How about those end credits? I couldn’t tell you if there’s a scene after the Micro Budget end credits because they were stopped halfway through as the house lights were raised for a special post-screening Q&A with Morgan Evans himself.

Director standing at the front of a movie theater with an interviewer.

Morgan Evans and our host Julie Landrum, Film Programmer for the Heartland Film Festival.

Heartland International Film Festival 2024 logo on a full movie screen with two people standing below it.

My phone loves low-light conditions but not across long distances. But I’d feel wrong bringing an actual camera into a movie theater.

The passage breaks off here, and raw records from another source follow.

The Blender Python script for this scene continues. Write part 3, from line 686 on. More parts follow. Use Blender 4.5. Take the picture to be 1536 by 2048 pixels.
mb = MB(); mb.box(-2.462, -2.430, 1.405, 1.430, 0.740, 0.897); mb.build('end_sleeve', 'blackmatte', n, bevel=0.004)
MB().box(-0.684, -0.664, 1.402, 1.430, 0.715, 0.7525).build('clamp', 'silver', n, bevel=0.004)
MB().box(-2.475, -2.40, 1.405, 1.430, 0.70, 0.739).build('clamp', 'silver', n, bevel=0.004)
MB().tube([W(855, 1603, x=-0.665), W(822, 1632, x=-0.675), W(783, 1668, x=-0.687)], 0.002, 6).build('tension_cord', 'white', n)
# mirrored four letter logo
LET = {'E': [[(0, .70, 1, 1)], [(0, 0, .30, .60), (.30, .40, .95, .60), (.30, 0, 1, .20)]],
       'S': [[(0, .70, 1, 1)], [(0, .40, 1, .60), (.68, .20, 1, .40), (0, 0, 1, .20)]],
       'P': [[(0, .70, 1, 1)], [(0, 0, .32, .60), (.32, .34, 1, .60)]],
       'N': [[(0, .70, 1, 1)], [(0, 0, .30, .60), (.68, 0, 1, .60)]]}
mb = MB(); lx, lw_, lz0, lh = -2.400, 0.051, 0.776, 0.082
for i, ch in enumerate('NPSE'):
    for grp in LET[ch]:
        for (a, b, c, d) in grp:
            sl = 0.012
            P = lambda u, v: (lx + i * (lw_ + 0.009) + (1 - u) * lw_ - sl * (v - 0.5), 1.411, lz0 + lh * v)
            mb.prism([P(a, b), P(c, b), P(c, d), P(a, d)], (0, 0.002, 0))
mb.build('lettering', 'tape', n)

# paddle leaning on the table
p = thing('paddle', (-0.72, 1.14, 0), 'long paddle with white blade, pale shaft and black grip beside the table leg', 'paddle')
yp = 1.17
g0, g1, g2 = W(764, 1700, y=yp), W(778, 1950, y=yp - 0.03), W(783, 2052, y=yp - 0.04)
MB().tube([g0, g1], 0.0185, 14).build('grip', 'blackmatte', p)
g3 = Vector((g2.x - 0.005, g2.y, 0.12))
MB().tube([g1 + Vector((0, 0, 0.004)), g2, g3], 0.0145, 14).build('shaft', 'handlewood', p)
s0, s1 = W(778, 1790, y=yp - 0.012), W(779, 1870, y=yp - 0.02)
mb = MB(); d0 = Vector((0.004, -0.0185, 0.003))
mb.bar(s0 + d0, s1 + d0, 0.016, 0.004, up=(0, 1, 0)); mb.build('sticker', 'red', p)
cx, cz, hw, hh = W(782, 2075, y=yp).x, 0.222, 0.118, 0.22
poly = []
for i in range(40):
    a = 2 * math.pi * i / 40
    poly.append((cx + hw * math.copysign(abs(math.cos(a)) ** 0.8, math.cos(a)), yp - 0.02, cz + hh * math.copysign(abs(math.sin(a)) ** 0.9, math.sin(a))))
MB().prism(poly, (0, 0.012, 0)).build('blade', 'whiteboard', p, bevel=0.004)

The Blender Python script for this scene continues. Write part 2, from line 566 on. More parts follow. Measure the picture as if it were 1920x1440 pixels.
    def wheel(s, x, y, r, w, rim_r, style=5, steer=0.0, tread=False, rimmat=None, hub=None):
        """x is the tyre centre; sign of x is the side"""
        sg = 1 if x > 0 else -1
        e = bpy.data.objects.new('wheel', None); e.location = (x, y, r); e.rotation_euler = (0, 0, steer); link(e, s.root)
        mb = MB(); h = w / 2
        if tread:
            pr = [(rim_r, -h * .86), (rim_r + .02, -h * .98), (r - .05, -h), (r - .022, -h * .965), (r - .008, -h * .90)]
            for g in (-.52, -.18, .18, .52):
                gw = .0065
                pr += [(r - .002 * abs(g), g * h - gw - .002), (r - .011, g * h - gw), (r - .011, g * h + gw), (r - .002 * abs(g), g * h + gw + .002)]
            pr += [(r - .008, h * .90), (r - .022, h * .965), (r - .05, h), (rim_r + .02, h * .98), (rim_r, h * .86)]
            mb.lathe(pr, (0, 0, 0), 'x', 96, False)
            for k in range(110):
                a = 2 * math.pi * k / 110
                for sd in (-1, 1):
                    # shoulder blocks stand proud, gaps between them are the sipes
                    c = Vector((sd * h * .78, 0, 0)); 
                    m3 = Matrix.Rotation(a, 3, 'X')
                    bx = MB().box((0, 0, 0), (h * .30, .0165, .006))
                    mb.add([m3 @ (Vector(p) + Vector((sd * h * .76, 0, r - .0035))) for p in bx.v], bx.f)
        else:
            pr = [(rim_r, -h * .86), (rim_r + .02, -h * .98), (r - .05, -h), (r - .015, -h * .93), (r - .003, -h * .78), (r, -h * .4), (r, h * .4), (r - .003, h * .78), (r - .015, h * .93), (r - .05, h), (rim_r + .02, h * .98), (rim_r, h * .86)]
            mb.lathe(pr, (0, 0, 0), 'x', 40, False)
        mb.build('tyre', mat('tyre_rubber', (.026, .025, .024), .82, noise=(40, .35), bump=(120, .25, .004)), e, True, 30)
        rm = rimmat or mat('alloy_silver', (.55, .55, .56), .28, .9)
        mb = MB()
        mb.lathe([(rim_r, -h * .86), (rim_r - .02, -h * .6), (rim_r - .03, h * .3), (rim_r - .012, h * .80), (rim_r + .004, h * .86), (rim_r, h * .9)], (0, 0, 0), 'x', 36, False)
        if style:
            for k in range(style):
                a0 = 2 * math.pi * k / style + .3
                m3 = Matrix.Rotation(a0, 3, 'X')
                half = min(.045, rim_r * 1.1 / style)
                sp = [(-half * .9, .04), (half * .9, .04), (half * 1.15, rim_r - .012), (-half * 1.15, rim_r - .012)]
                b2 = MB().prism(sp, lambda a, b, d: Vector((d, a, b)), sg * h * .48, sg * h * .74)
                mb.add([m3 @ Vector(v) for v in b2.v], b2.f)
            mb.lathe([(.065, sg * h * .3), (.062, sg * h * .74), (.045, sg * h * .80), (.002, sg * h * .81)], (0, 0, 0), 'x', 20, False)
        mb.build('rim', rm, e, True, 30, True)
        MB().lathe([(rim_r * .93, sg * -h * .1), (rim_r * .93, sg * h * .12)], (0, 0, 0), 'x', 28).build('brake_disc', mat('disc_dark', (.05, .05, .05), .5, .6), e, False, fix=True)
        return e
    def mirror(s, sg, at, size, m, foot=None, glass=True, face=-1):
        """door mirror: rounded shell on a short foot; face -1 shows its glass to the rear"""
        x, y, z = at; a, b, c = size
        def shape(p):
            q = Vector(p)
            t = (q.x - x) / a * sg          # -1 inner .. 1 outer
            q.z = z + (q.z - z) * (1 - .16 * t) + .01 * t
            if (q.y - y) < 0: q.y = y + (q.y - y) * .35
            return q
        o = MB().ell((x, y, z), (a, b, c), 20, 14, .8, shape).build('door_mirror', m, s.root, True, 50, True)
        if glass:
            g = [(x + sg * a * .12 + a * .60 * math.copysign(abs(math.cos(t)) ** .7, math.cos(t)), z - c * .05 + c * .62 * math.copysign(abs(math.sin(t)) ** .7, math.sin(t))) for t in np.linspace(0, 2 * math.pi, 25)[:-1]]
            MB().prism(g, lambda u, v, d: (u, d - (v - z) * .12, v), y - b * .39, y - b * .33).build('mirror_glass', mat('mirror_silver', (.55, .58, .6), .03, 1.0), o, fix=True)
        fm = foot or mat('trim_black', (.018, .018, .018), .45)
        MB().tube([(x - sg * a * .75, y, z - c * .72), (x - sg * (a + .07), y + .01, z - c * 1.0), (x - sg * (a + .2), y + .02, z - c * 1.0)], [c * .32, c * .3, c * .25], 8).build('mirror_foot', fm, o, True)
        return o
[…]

The audience had quite a few questions before time ran out. Evans confirmed Micro Budget took 11 days to shoot. All cast members (including cameos) were paid the exact same rate quoted by one character in the film. The “Airbnb” was a house once owned by the late Peter Marshall, who passed away in August and who connected Evans with the aforementioned Mr. Linden. A scene shot on an outside balcony was not planned to include a deafening helicopter overhead, but they merrily improv’d through it. He begged us not to spoil one cameo in particular, whose walk-on got a huge response from previous audiences (and ours!) and is all the wilder for their randomness.

Evans spoke at length about the number of people who succeed in Hollywood by “failing up” — i.e., by getting increasingly better gigs despite being terrible at what they do. He declined to name names but pointed toward the general demographic of first-time directors who eke out a single indie flick only to be handed a major merchandising franchise as their second-ever job.

As of this writing Micro Budget has yet to find a distributor, but Evans merits at least as much real-world consideration as Terry did in his. Might Peacock have enough extra RAM to hold it on their server? Is Crackle maybe still a thing?